Cuando nos fuimos Claudia le gritó a su amiguita: “¡Voltea pacá!”, Patricita no
entendió y yo traduje: “Dijo que tú vires pallá”.
La microfracción
Aparte las anécdotas, lo que más recuerdo de aquella visita fueron mis largas pláticas político-filosóficas con mi primo Alfredo. Una de ellas se extendió toda la noche, mientras paseábamos por el reparto, en labores de vigilancia organizadas por el Comité de Defensa de la Revolución (a mí se me permitió acompañar a Alfredo porque presentó a su primo mexicano como “un dirigente del partido marxista-leninista de por allá”).
Una parte
de nuestras disquisiciones versaba sobre la historia contrafactual, o
alternativa: lo que pudo ser y no fue. Le platiqué los cuentos “¡Peligro,
Religión!” y “Capullo en Flor”, de Brian Aldiss.
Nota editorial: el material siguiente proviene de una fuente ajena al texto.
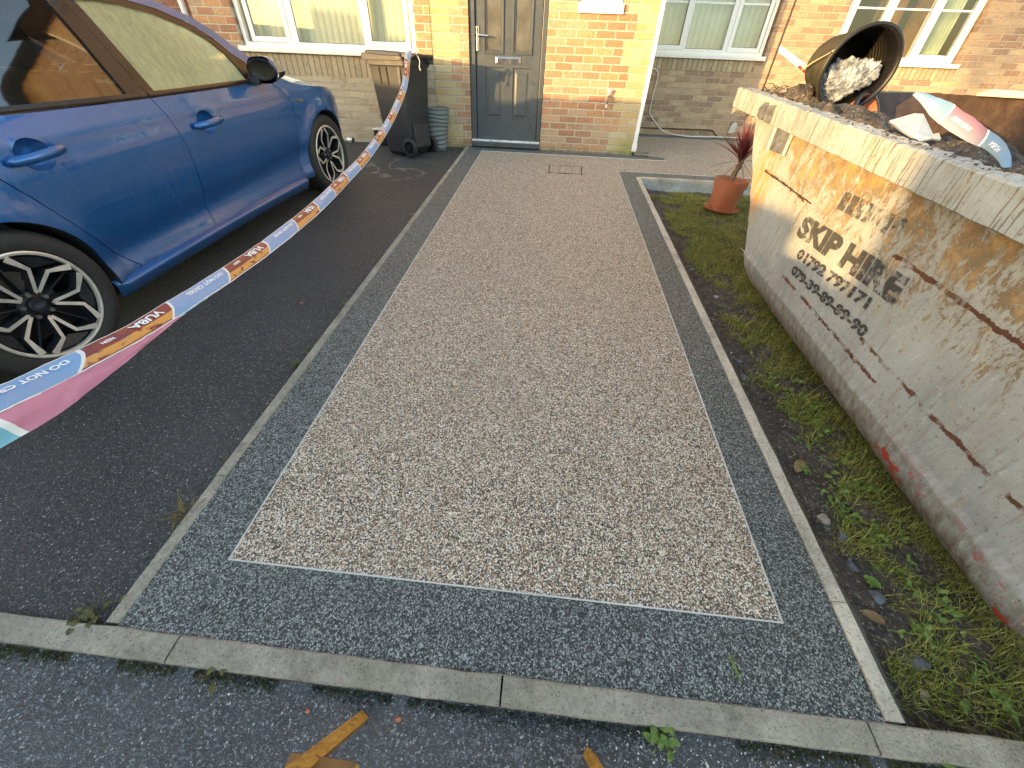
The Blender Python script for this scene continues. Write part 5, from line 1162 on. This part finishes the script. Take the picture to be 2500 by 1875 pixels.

El primero, del encuentro de
muchos mundos paralelos en los que la historia discurre igual hasta un momento
de quiebra (que puede ser en el Siglo I o tras la II Guerra Mundial); el
segundo, en un contexto muy cachondo, de unos chinos que viven en la ficción propagandística
de que han conquistado el mundo y están en Londres, cuando en realidad están en
un pueblo chino y ellos son los conquistados.
El
segundo cuento dio pie para que Alfredo platicara largamente acerca del proceso
revolucionario cubano, la etapa difícil de finales de los años sesenta e
inicios de los setenta, y los retos del proceso en el futuro. Volvió sobre el
tema, que había tocado en mi visita anterior, tres años atrás, de la existencia
de varias facciones dentro del grupo que dirigía la revolución. De 1978-79 me
había quedado claro que él aborrecía a los prochinos y no tenía la mejor
impresión del Ché Guevara. En esta ocasión fue más lejos y me habló de la
microfracción.
A
mediados de los años sesenta, un grupo de antiguos militantes del Partido
Socialista Popular (el “partido marxista-leninista de por allá” cuando Fidel
andaba intentando la guerrilla), integrados a la revolución cubana –algunos con
puestos importantes- empezaron a hacer una campaña de crítica a lo que
consideraban eran debilidades del proceso. En lo economíco, la excesiva
centralización, la improvisación absoluta en el manejo de las empresas
estatales, el abuso del trabajo voluntario, la estatalización de la tierra, la profusión
de la burocracia, el deterioro de la infraestructura, la falta de bienes de
consumo. En lo político, el mando unipersonal de Fidel y el creciente “culto a
la personalidad”, la militarización de la sociedad cubana y la falta de libertades,
iniciando por la de expresión. Según esto, el grupo quería reanimar un debate “dentro
de la revolución” para reverdecerla. Obviamente, fueron acusados de traidores (“prosoviéticos,
les dijeron entonces) y condenados a largas penas de prisión. Tras el
rompimiento con los maoístas (“chinos de mierda”, les habría dicho Fidel cuando
no quisieron subsidiar el arroz), se pensó que la susodicha microfracción podía ser
rehabilitada, pero no fue así.
Empero –decía Alfredo- los puntos que había tocado ese
grupúsculo con sus críticas eran nodales y a cada rato renacían en las
discusiones. En ese sentido, la microfracción había sobrevivido a su propia
muerte política.Y desde entonces, la revolución iba en un vaivén de apertura y
cerrazón: de autocrítica y represión a esa autocrítica. Su suerte dependería de
qué bando ganara. Tras el Mariel hubo una ligera apertura y Alfredo esperaba
que se consolidara. Yo también. Ambos nos equivocamos y aquello acabaría por
anquilosarse, cerrarse y apretarse hasta lo indecible, exacerbando los defectos
que los críticos señalaban.
Me pregunté en voz alta: ¿Hubiera sido el PSUM, en un
ejemplo de historia contrafactual, el equivalente del PSP en una revolución
socialista en México?: Alfredo me dio a entender que sí: había leído los
ejemplares de nuestro periódico Así Es
que le había llevado yo a Tere Escudero. Algunos sucesos en años posteriores
parecen también sugerirlo.
¿Hasta siempre?
Nos fuimos de Cuba esperando volver pronto. No fue así.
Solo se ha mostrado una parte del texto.